The hybrid approach works best
The smartest businesses don’t choose one or the other. They do both. It is not an either or situation.
When you appear in the ad section AND the organic results you dominate the page. You are taking up more visual space. It makes you look like the market leader. If a user sees your brand twice on the first page the likelihood of them clicking increases dramatically.
It also provides a safety net. If Google releases a core update and your rankings wobble your ads keep the leads coming. If ad prices spike due to a new competitor your organic traffic keeps your average cost down.
I like to think of it as a diversified portfolio. You wouldn’t put all your retirement savings into a single stock. Why would you put all your lead generation into a single channel?
Plus there are times when you just cannot rank organically for certain terms. Maybe the competition is Wikipedia or Amazon. You are never going to beat them with SEO. So you buy an ad for that specific term and use SEO for the long tail questions your customers are asking.
Patience is the hardest part
Here is the reality check. SEO is slow. It is frustratingly slow sometimes. It can take 3 to 12 months to really see the needle move especially in competitive industries.
If you are used to the instant gratification of PPC this can feel like torture. You are paying a monthly retainer to an agency or paying a salary to an in-house person and nothing seems to be happening in week two.

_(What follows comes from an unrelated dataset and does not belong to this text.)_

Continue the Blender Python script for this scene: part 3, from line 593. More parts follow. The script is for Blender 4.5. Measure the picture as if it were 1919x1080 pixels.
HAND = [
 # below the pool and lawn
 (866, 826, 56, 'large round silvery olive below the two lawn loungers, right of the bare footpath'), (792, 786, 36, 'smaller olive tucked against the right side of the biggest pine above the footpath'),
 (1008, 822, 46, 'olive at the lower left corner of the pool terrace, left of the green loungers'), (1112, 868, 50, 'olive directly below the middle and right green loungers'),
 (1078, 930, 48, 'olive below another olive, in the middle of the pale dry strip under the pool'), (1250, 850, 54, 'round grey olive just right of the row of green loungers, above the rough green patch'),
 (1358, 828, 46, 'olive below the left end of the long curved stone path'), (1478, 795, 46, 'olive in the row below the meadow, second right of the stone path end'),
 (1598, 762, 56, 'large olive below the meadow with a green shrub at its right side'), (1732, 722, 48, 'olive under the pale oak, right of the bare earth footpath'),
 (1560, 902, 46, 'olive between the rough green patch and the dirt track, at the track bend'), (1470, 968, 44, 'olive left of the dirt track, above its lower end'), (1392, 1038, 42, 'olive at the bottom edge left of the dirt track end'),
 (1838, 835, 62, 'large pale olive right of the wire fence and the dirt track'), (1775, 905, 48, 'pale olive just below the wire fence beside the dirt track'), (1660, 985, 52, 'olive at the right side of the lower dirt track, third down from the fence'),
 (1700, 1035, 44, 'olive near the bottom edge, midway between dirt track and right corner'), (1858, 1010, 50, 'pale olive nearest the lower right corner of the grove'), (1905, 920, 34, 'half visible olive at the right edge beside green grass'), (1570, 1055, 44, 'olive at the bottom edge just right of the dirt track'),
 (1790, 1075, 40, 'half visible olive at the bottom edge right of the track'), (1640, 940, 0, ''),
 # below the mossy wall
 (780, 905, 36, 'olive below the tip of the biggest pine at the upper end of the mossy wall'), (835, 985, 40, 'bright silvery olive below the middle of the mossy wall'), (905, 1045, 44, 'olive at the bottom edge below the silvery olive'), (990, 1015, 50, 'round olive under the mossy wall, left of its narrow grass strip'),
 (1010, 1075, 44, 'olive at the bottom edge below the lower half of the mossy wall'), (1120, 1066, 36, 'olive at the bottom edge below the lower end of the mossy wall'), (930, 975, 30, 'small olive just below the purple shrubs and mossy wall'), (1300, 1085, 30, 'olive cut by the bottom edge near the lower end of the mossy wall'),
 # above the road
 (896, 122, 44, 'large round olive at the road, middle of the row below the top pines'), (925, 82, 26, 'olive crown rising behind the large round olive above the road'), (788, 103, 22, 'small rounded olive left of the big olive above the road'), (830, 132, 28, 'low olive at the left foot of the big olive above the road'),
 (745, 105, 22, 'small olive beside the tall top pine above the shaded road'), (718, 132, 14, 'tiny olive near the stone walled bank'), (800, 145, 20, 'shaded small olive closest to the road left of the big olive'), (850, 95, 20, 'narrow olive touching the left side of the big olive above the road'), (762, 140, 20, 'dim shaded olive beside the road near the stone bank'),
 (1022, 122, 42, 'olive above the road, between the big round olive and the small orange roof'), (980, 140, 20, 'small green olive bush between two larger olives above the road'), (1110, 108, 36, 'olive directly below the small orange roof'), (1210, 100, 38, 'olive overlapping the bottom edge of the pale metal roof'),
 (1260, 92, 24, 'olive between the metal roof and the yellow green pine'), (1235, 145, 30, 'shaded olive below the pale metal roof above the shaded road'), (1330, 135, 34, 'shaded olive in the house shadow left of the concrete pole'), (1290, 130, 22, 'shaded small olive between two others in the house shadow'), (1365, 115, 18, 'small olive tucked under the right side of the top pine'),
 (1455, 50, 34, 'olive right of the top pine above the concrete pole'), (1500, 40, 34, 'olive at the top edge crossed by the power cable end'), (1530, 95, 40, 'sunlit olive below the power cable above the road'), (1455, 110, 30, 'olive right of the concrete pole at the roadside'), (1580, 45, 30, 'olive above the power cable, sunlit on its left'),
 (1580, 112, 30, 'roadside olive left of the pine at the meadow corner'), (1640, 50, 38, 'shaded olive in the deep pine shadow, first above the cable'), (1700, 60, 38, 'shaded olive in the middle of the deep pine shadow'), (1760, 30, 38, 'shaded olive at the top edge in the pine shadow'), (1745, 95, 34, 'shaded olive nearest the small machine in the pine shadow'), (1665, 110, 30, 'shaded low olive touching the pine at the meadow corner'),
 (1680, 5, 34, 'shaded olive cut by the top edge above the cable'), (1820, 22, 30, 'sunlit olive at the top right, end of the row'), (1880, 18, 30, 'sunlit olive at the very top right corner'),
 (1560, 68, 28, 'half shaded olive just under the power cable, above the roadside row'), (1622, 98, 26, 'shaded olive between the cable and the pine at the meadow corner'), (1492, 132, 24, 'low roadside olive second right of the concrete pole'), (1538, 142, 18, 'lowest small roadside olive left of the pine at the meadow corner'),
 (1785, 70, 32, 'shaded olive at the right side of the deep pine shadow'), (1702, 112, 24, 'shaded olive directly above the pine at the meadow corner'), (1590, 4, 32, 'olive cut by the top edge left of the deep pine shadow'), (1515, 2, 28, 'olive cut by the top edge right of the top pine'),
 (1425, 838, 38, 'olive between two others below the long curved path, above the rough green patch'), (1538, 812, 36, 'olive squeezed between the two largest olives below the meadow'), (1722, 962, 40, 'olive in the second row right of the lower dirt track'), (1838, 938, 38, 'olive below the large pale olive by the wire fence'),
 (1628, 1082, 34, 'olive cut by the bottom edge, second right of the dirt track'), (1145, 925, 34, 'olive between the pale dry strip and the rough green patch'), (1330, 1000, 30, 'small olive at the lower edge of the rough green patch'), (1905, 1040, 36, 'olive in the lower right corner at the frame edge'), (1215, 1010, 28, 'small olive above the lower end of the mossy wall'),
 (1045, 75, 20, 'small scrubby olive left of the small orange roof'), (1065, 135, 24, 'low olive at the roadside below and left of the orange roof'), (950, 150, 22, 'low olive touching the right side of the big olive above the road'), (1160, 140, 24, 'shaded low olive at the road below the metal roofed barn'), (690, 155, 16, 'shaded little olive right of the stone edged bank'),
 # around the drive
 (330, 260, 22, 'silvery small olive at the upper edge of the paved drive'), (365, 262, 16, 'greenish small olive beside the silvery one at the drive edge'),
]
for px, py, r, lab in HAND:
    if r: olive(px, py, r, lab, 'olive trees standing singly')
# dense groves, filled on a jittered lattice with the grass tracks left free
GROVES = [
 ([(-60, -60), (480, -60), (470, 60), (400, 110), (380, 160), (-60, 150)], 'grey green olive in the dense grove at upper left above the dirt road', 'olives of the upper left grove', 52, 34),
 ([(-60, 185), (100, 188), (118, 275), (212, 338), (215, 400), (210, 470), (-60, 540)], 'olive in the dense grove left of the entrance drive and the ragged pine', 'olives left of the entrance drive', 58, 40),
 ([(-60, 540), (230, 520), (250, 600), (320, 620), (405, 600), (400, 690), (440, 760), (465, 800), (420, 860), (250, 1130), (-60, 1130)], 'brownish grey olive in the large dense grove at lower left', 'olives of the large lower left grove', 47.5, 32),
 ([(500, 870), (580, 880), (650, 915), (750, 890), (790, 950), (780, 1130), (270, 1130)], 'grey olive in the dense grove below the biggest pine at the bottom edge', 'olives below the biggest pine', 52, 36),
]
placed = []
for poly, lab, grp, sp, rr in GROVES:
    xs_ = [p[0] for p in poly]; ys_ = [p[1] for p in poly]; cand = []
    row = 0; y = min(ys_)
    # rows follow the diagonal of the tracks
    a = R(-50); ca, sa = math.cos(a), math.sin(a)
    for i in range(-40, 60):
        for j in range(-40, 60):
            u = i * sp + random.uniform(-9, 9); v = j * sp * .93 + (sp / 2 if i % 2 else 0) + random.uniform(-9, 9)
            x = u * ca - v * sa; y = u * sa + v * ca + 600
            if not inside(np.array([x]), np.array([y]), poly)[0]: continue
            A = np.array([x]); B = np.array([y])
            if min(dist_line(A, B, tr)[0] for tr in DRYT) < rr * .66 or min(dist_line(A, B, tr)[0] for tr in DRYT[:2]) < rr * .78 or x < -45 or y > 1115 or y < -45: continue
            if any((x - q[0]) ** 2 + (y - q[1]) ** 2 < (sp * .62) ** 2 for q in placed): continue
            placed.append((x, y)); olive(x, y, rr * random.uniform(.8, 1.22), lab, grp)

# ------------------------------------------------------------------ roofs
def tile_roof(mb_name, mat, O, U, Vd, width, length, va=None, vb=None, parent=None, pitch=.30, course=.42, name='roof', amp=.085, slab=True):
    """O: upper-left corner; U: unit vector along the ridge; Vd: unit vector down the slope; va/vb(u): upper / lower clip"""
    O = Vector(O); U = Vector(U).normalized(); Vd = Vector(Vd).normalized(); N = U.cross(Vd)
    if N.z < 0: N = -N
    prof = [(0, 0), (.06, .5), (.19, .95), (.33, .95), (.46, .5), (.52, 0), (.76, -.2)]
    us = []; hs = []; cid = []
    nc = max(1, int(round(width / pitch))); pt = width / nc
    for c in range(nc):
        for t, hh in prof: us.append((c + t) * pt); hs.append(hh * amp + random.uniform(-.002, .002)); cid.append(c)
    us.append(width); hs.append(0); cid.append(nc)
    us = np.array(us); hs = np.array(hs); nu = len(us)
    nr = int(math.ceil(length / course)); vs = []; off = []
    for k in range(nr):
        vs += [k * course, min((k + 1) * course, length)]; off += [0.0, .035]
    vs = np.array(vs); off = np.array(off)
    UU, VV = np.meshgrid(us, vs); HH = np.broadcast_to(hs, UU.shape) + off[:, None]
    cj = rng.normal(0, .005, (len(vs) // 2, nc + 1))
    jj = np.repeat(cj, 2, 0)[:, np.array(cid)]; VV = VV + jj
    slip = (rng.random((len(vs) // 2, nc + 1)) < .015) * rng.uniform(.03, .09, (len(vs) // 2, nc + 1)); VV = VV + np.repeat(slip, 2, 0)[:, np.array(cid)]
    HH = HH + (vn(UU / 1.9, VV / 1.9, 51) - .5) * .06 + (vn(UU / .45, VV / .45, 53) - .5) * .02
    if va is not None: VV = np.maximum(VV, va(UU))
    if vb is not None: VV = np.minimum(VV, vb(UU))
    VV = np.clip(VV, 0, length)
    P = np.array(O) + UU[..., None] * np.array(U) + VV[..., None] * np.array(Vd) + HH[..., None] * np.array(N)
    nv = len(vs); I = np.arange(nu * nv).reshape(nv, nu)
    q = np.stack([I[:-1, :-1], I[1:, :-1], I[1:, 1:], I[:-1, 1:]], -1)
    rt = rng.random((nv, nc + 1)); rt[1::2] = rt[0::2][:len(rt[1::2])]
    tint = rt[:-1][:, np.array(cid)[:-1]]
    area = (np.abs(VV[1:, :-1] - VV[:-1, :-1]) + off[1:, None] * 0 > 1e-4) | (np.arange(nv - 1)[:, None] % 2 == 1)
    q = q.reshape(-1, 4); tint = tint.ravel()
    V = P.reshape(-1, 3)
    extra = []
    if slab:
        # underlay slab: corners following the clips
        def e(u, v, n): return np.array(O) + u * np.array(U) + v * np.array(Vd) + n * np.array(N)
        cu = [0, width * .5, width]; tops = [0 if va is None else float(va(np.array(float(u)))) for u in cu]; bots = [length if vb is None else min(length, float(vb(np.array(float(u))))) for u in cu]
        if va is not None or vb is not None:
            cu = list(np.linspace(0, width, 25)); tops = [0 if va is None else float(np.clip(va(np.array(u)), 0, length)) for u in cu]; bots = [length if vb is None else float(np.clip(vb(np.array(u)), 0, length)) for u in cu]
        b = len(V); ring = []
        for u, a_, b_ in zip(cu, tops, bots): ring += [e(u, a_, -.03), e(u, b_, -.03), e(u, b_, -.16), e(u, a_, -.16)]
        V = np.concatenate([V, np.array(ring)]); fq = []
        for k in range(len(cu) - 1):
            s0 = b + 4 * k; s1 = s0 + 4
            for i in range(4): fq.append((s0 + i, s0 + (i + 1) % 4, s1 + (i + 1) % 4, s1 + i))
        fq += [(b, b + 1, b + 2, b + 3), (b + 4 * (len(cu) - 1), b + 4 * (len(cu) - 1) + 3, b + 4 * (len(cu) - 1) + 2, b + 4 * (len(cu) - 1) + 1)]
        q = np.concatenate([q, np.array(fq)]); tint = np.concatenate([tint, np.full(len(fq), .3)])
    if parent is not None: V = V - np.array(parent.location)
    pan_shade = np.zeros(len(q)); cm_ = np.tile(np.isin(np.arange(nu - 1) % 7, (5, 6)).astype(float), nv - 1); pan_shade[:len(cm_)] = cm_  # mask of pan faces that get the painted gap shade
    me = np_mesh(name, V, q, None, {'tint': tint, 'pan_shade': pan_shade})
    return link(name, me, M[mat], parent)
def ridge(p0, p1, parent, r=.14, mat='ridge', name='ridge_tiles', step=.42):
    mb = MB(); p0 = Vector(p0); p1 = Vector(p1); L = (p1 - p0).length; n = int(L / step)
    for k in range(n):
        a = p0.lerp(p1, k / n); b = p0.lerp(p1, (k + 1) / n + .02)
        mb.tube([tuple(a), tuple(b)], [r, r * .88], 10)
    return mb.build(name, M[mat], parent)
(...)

You have to hold your nerve. The results compound. It starts slow then it builds.
I have had to talk clients off the ledge during month three when they haven’t seen a massive spike in sales yet. It is normal. You are building authority. Google doesn’t trust new content instantly. It takes time to prove you are the best answer.
Ads are the bridge. They keep the lights on and the phone ringing while the SEO work builds the foundation in the background. Eventually the SEO takes over the heavy lifting but you need the patience to get there.
It is tough to accomodate that kind of delay in a quarterly business plan but it is neccessary.
The Bottom Line
You need SEO. Even if your ads are profitable right now you are leaving money on the table & taking a massive risk by ignoring organic search. You are renting your entire existence online.
I look at it this way. Someday you might want to sell your business. A buyer will look at your customer acquisition channels. If they see that 100% of your leads come from paid ads they know the business is fragile. If they see a robust organic stream that brings in customers for free that is a tangible asset they will pay a premium for.
Don’t turn off your ads if they are working. But start investing in SEO today so that in a year from now you have the luxury of choice. You want to be in a position where you can turn off the ads and still have a business.